TASK BRIEF:
In the records below, find the line that contains "Continue the Blender" and the line that contains "struct('ceiling', mb, 'ceil')". Set down exactly those lines and every line between them, and nothing more.
________________
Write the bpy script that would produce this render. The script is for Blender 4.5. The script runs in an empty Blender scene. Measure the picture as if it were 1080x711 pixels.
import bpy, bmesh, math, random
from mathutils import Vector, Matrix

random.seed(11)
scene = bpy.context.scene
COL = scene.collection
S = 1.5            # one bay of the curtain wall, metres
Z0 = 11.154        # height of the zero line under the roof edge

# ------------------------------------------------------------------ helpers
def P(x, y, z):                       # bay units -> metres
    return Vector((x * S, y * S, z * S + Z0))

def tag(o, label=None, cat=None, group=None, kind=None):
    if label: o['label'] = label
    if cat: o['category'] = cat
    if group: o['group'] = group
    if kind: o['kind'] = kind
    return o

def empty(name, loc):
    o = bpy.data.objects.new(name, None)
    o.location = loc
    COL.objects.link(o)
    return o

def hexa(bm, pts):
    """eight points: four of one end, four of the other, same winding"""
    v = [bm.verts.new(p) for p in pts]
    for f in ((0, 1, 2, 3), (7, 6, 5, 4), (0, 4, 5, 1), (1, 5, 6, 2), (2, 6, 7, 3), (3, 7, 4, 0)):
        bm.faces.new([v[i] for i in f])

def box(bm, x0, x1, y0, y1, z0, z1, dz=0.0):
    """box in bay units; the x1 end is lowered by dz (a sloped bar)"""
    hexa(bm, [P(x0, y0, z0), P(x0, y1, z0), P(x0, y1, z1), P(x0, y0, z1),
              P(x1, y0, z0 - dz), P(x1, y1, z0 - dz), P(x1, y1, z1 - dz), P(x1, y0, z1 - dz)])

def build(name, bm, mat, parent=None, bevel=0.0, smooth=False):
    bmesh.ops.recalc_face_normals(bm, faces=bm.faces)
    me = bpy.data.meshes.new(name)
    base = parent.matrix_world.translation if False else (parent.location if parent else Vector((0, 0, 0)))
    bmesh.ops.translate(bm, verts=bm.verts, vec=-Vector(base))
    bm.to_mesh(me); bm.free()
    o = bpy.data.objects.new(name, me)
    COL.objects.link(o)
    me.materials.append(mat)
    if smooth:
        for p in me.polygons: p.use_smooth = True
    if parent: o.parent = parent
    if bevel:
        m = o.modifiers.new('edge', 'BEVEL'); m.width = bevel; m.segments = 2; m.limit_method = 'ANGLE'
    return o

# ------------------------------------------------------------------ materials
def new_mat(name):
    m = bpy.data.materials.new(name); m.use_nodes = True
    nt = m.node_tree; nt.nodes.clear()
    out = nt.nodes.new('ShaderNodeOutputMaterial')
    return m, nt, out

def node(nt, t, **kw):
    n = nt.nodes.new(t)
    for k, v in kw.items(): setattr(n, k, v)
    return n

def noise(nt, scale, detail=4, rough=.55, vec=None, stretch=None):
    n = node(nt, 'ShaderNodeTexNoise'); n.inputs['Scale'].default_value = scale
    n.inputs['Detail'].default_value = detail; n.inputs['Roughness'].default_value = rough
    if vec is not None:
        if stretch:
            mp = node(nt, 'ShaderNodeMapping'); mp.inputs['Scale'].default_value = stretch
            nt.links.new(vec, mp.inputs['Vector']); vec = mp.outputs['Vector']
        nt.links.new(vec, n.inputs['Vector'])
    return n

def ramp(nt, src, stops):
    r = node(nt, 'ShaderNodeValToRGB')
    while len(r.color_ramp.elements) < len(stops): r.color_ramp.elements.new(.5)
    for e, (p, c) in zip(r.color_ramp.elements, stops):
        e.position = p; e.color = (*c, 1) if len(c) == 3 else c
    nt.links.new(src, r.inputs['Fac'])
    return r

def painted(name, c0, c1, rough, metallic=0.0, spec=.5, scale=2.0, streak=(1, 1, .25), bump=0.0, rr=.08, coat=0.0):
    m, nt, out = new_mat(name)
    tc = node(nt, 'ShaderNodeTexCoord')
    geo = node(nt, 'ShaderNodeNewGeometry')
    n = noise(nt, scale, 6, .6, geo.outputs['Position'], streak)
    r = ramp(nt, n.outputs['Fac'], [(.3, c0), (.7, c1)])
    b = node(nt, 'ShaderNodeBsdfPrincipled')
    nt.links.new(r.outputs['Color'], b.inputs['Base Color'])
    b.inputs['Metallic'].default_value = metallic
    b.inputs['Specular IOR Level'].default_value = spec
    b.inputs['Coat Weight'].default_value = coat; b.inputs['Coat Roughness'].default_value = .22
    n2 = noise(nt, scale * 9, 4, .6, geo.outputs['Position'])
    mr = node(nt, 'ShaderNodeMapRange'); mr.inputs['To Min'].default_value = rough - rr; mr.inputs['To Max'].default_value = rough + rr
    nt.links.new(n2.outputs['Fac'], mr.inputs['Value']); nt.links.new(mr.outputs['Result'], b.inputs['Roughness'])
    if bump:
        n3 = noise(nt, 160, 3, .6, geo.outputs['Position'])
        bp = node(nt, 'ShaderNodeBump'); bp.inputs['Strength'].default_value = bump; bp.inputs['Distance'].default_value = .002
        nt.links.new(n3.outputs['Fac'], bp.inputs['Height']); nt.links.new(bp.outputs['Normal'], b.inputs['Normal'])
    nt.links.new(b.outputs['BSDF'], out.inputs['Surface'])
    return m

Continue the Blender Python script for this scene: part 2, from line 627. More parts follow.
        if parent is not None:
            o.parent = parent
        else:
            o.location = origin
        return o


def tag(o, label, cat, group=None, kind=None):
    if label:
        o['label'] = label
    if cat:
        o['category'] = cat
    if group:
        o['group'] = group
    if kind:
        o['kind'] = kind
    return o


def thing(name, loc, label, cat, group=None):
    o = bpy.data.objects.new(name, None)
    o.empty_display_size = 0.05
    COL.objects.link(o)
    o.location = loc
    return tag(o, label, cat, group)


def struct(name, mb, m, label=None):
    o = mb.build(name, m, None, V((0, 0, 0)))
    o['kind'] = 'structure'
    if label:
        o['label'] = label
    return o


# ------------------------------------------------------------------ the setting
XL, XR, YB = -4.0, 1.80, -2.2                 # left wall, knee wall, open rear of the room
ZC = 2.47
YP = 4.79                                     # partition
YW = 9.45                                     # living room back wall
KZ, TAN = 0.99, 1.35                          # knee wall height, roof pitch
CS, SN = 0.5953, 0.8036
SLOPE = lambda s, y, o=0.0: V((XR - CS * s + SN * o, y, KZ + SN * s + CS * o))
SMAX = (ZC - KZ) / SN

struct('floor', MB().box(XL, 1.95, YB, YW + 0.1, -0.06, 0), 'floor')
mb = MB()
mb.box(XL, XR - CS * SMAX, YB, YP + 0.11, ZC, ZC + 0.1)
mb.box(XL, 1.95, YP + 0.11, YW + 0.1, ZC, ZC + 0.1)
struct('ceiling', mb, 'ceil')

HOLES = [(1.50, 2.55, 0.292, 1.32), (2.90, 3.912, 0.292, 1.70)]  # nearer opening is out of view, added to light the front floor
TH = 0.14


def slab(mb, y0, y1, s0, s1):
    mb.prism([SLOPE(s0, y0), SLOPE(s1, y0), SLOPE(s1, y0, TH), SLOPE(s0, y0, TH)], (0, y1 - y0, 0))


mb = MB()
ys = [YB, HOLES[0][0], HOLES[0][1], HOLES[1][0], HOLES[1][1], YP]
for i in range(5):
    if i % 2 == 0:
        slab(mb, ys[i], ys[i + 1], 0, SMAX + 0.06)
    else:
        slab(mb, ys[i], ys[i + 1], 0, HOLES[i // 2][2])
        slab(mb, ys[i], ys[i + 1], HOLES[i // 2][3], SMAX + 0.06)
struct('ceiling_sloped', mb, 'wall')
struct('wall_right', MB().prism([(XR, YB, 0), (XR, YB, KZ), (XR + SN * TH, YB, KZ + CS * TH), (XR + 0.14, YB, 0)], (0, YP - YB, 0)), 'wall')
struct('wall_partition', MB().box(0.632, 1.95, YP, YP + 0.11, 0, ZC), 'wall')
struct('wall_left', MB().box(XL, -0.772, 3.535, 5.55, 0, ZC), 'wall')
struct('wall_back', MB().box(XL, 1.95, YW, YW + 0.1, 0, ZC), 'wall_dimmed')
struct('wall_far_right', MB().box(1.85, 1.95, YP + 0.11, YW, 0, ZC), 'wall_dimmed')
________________
FINAL ANSWER:
Continue the Blender Python script for this scene: part 2, from line 627. More parts follow.
        if parent is not None:
            o.parent = parent
        else:
            o.location = origin
        return o


def tag(o, label, cat, group=None, kind=None):
    if label:
        o['label'] = label
    if cat:
        o['category'] = cat
    if group:
        o['group'] = group
    if kind:
        o['kind'] = kind
    return o


def thing(name, loc, label, cat, group=None):
    o = bpy.data.objects.new(name, None)
    o.empty_display_size = 0.05
    COL.objects.link(o)
    o.location = loc
    return tag(o, label, cat, group)


def struct(name, mb, m, label=None):
    o = mb.build(name, m, None, V((0, 0, 0)))
    o['kind'] = 'structure'
    if label:
        o['label'] = label
    return o


# ------------------------------------------------------------------ the setting
XL, XR, YB = -4.0, 1.80, -2.2                 # left wall, knee wall, open rear of the room
ZC = 2.47
YP = 4.79                                     # partition
YW = 9.45                                     # living room back wall
KZ, TAN = 0.99, 1.35                          # knee wall height, roof pitch
CS, SN = 0.5953, 0.8036
SLOPE = lambda s, y, o=0.0: V((XR - CS * s + SN * o, y, KZ + SN * s + CS * o))
SMAX = (ZC - KZ) / SN

struct('floor', MB().box(XL, 1.95, YB, YW + 0.1, -0.06, 0), 'floor')
mb = MB()
mb.box(XL, XR - CS * SMAX, YB, YP + 0.11, ZC, ZC + 0.1)
mb.box(XL, 1.95, YP + 0.11, YW + 0.1, ZC, ZC + 0.1)
struct('ceiling', mb, 'ceil')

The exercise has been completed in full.